** begin **

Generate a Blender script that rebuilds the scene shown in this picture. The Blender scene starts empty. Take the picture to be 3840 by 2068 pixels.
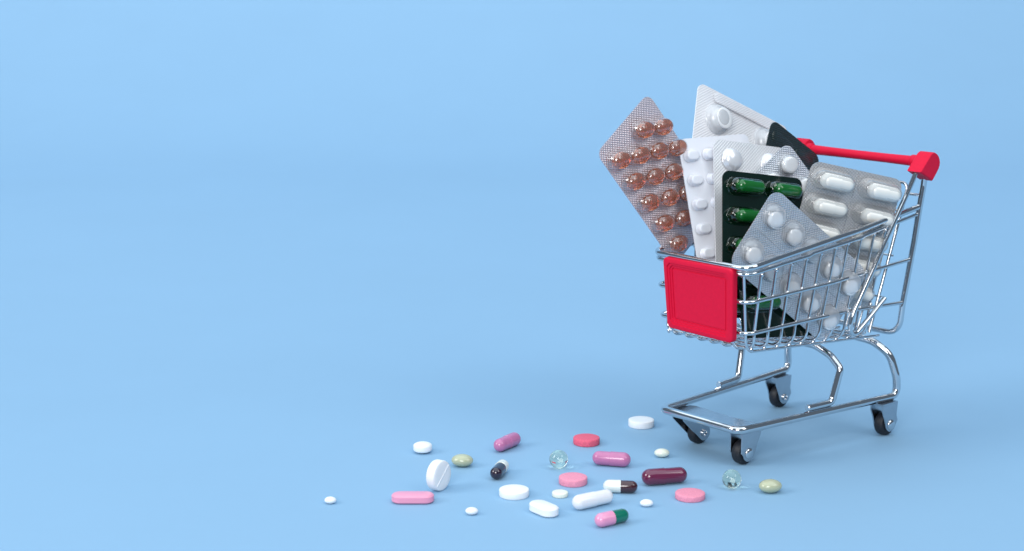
import bpy, math, random
from mathutils import Vector, Matrix

random.seed(7)
U = 0.00078                      # one model unit in metres (cart about 13 cm tall)
scene = bpy.context.scene

# ------------------------------------------------------------------ camera
cam_d = bpy.data.cameras.new('camera')
cam = bpy.data.objects.new('camera', cam_d)
scene.collection.objects.link(cam)
scene.camera = cam
cam.location = (0, 0, 300 * U)
cam.rotation_euler = (math.radians(90 - 11.2208), 0, 0)
cam_d.sensor_width = 36.0
cam_d.lens = 36.0 * 6158.44 / 3840.0
cam_d.clip_start = 0.01
cam_d.clip_end = 50
cam_d.dof.use_dof = True
cam_d.dof.focus_distance = 980 * U
cam_d.dof.aperture_fstop = 13.0

# ------------------------------------------------------------------ world and studio lamps
world = bpy.data.worlds.new('World')
scene.world = world
world.use_nodes = True
bg = world.node_tree.nodes['Background']
bg.inputs[0].default_value = (0.55, 0.72, 0.92, 1)
bg.inputs[1].default_value = 0.23

TARGET = Vector((0.06, 0.74, 0.05))


def softbox(name, direction, dist, size, watts, col=(1, 1, 1)):
    d = bpy.data.lights.new(name, 'AREA')
    d.shape = 'RECTANGLE'
    d.size, d.size_y = size
    d.energy = watts
    d.color = col
    o = bpy.data.objects.new(name, d)
    scene.collection.objects.link(o)
    v = Vector(direction).normalized()
    o.location = TARGET + v * dist
    o.rotation_euler = (-v).to_track_quat('-Z', 'Y').to_euler()
    return o


softbox('softbox_left', (-0.84, -0.24, 0.50), 2.6, (1.0, 1.0), 27)
softbox('softbox_right', (0.62, -0.40, 0.66), 2.6, (1.1, 1.1), 12)
softbox('softbox_front', (-0.22, -0.88, 0.40), 2.6, (1.0, 1.0), 35)
softbox('ceiling_bounce', (-0.08, -0.05, 1.0), 2.5, (4.6, 3.6), 80, (0.80, 0.92, 1.0))
bk = softbox('backdrop_fill', (0, 0.6, 1.0), 2.6, (3.4, 0.7), 16)  # added fill lamp, out of view, to brighten the upper backdrop
bk.location = (0.1, 1.35, 1.7)
bk.rotation_euler = (Vector((0.1, 2.65, 1.3)) - bk.location).to_track_quat('-Z', 'Y').to_euler()

scene.view_settings.view_transform = 'Standard'
scene.view_settings.look = 'None'
scene.view_settings.exposure = 0.0
scene.view_settings.gamma = 1.0
scene.view_settings.use_curve_mapping = False
cy = scene.cycles
cy.use_denoising = True
cy.max_bounces = 14
cy.transparent_max_bounces = 40
cy.transmission_bounces = 12
cy.glossy_bounces = 6
cy.caustics_reflective = False
cy.caustics_refractive = True
cy.blur_glossy = 0.3
cy.sample_clamp_indirect = 6.0

# ------------------------------------------------------------------ materials


def new_mat(name):
    m = bpy.data.materials.new(name)
    m.use_nodes = True
    nt = m.node_tree
    return m, nt, nt.nodes['Principled BSDF']


def plain(name, col, rough=0.4, metal=0.0, coat=0.0, sss=0.0, spec=0.5, var=0.0, var_scale=300, bump=0.0, bump_scale=800):
    m, nt, p = new_mat(name)
    p.inputs['Base Color'].default_value = (*col, 1)
    p.inputs['Roughness'].default_value = rough
    p.inputs['Metallic'].default_value = metal
    p.inputs['Coat Weight'].default_value = coat
    p.inputs['Coat Roughness'].default_value = 0.06
    p.inputs['Specular IOR Level'].default_value = spec
    if sss:
        p.inputs['Subsurface Weight'].default_value = sss
        p.inputs['Subsurface Radius'].default_value = (1, 0.7, 0.6)
        p.inputs['Subsurface Scale'].default_value = 0.0012
    tc = nt.nodes.new('ShaderNodeTexCoord')
    if var:
        n = nt.nodes.new('ShaderNodeTexNoise')
        n.inputs['Scale'].default_value = var_scale
        n.inputs['Detail'].default_value = 6
        n.inputs['Roughness'].default_value = 0.7
        r = nt.nodes.new('ShaderNodeMapRange')
        r.inputs[1].default_value = 0.3
        r.inputs[2].default_value = 0.7
        r.inputs[3].default_value = 1 - var
        r.inputs[4].default_value = 1 + var
        mx = nt.nodes.new('ShaderNodeVectorMath')
        mx.operation = 'SCALE'
        mx.inputs[0].default_value = col
        nt.links.new(tc.outputs['Object'], n.inputs['Vector'])
        nt.links.new(n.outputs['Fac'], r.inputs[0])
        nt.links.new(r.outputs[0], mx.inputs['Scale'])
        nt.links.new(mx.outputs[0], p.inputs['Base Color'])
    if bump:
        n2 = nt.nodes.new('ShaderNodeTexNoise')
        n2.inputs['Scale'].default_value = bump_scale
        n2.inputs['Detail'].default_value = 5
        b = nt.nodes.new('ShaderNodeBump')
        b.inputs['Strength'].default_value = bump
        b.inputs['Distance'].default_value = 0.0004
        nt.links.new(tc.outputs['Object'], n2.inputs['Vector'])
        nt.links.new(n2.outputs['Fac'], b.inputs['Height'])
        nt.links.new(b.outputs['Normal'], p.inputs['Normal'])
    return m


def foil(name, col, rough=0.32, metal=0.85, period=1.5, angle=45, lines=False, strength=0.6, dark=0.45):
    """Heat-sealed foil: a fine embossed grid of dots (or diagonal lines)."""
    m, nt, p = new_mat(name)
    p.inputs['Roughness'].default_value = rough
    p.inputs['Metallic'].default_value = metal
    p.inputs['Coat Weight'].default_value = 0.35
    p.inputs['Coat Roughness'].default_value = 0.12
    tc = nt.nodes.new('ShaderNodeTexCoord')
    mp = nt.nodes.new('ShaderNodeMapping')
    k = 2 * math.pi / (period * U)
    mp.inputs['Scale'].default_value = (k, k, k)
    mp.inputs['Rotation'].default_value = (0, 0, math.radians(angle))
    nt.links.new(tc.outputs['Object'], mp.inputs['Vector'])
    sp = nt.nodes.new('ShaderNodeSeparateXYZ')
    nt.links.new(mp.outputs[0], sp.inputs[0])

    def sine(sock):
        n = nt.nodes.new('ShaderNodeMath')
        n.operation = 'SINE'
        nt.links.new(sock, n.inputs[0])
        return n.outputs[0]
    sx = sine(sp.outputs['X'])
    if lines:
        h = sx
    else:
        sy = sine(sp.outputs['Y'])
        a = nt.nodes.new('ShaderNodeMath')
        a.operation = 'ADD'
        nt.links.new(sx, a.inputs[0])
        nt.links.new(sy, a.inputs[1])
        hm = nt.nodes.new('ShaderNodeMath')
        hm.operation = 'MULTIPLY'
        nt.links.new(a.outputs[0], hm.inputs[0])
        hm.inputs[1].default_value = 0.5
        h = hm.outputs[0]
    r = nt.nodes.new('ShaderNodeMapRange')
    r.inputs[1].default_value = -1
    r.inputs[2].default_value = 1
    r.inputs[3].default_value = 1 - dark
    r.inputs[4].default_value = 1.0
    nt.links.new(h, r.inputs[0])
    sc = nt.nodes.new('ShaderNodeVectorMath')
    sc.operation = 'SCALE'
    sc.inputs[0].default_value = col
    nt.links.new(r.outputs[0], sc.inputs['Scale'])
    nt.links.new(sc.outputs[0], p.inputs['Base Color'])
    wr = nt.nodes.new('ShaderNodeTexNoise')          # slow wrinkles of the sheet
    wr.inputs['Scale'].default_value = 90
    wr.inputs['Detail'].default_value = 3
    nt.links.new(tc.outputs['Object'], wr.inputs['Vector'])
    b0 = nt.nodes.new('ShaderNodeBump')
    b0.inputs['Strength'].default_value = 0.35
    b0.inputs['Distance'].default_value = 0.0012
    nt.links.new(wr.outputs['Fac'], b0.inputs['Height'])
    b = nt.nodes.new('ShaderNodeBump')
    b.inputs['Strength'].default_value = strength
    b.inputs['Distance'].default_value = 0.00025
    nt.links.new(h, b.inputs['Height'])
    nt.links.new(b0.outputs['Normal'], b.inputs['Normal'])
    nt.links.new(b.outputs['Normal'], p.inputs['Normal'])
    return m


def clear_plastic(name, tint=(0.97, 0.975, 0.98), edge=0.65, base=0.05, haze=0.0, wrinkle=0.0, rough=0.05):
    """Thin clear shell: see-through, glossier towards grazing angles."""
    m = bpy.data.materials.new(name)
    m.use_nodes = True
    nt = m.node_tree
    nt.nodes.clear()
    out = nt.nodes.new('ShaderNodeOutputMaterial')
    tr = nt.nodes.new('ShaderNodeBsdfTransparent')
    tr.inputs[0].default_value = (*tint, 1)
    gl = nt.nodes.new('ShaderNodeBsdfGlossy')
    gl.inputs['Roughness'].default_value = rough
    gl.inputs['Color'].default_value = (1, 1, 1, 1)
    lw = nt.nodes.new('ShaderNodeLayerWeight')
    lw.inputs['Blend'].default_value = 0.5
    pw = nt.nodes.new('ShaderNodeMath')
    pw.operation = 'POWER'
    pw.inputs[1].default_value = 2.2
    nt.links.new(lw.outputs['Facing'], pw.inputs[0])
    ma = nt.nodes.new('ShaderNodeMath')
    ma.operation = 'MULTIPLY_ADD'
    ma.inputs[1].default_value = edge
    ma.inputs[2].default_value = base
    nt.links.new(pw.outputs[0], ma.inputs[0])
    mix = nt.nodes.new('ShaderNodeMixShader')
    nt.links.new(ma.outputs[0], mix.inputs[0])
    nt.links.new(tr.outputs[0], mix.inputs[1])
    nt.links.new(gl.outputs[0], mix.inputs[2])
    last = mix
    if haze:
        df = nt.nodes.new('ShaderNodeBsdfDiffuse')
        df.inputs[0].default_value = (0.85, 0.86, 0.88, 1)
        tl = nt.nodes.new('ShaderNodeBsdfTranslucent')
        tl.inputs[0].default_value = (0.85, 0.86, 0.88, 1)
        m1 = nt.nodes.new('ShaderNodeMixShader')
        m1.inputs[0].default_value = 0.5
        nt.links.new(df.outputs[0], m1.inputs[1])
        nt.links.new(tl.outputs[0], m1.inputs[2])
        m2 = nt.nodes.new('ShaderNodeMixShader')
        m2.inputs[0].default_value = haze
        nt.links.new(mix.outputs[0], m2.inputs[1])
        nt.links.new(m1.outputs[0], m2.inputs[2])
        last = m2
    if wrinkle:
        tc = nt.nodes.new('ShaderNodeTexCoord')
        n = nt.nodes.new('ShaderNodeTexNoise')
        n.inputs['Scale'].default_value = 260
        n.inputs['Detail'].default_value = 2
        b = nt.nodes.new('ShaderNodeBump')
        b.inputs['Strength'].default_value = wrinkle
        b.inputs['Distance'].default_value = 0.001
        nt.links.new(tc.outputs['Object'], n.inputs['Vector'])
        nt.links.new(n.outputs['Fac'], b.inputs['Height'])
        nt.links.new(b.outputs['Normal'], gl.inputs['Normal'])
    nt.links.new(last.outputs[0], out.inputs[0])
    return m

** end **

Reproduce the material above from its first line through the line containing "scene = bpy.context.scene", both ends included, and skip every picture.

Generate a Blender script that rebuilds the scene shown in this picture. The Blender scene starts empty. Take the picture to be 3840 by 2068 pixels.
import bpy, math, random
from mathutils import Vector, Matrix

random.seed(7)
U = 0.00078                      # one model unit in metres (cart about 13 cm tall)
scene = bpy.context.scene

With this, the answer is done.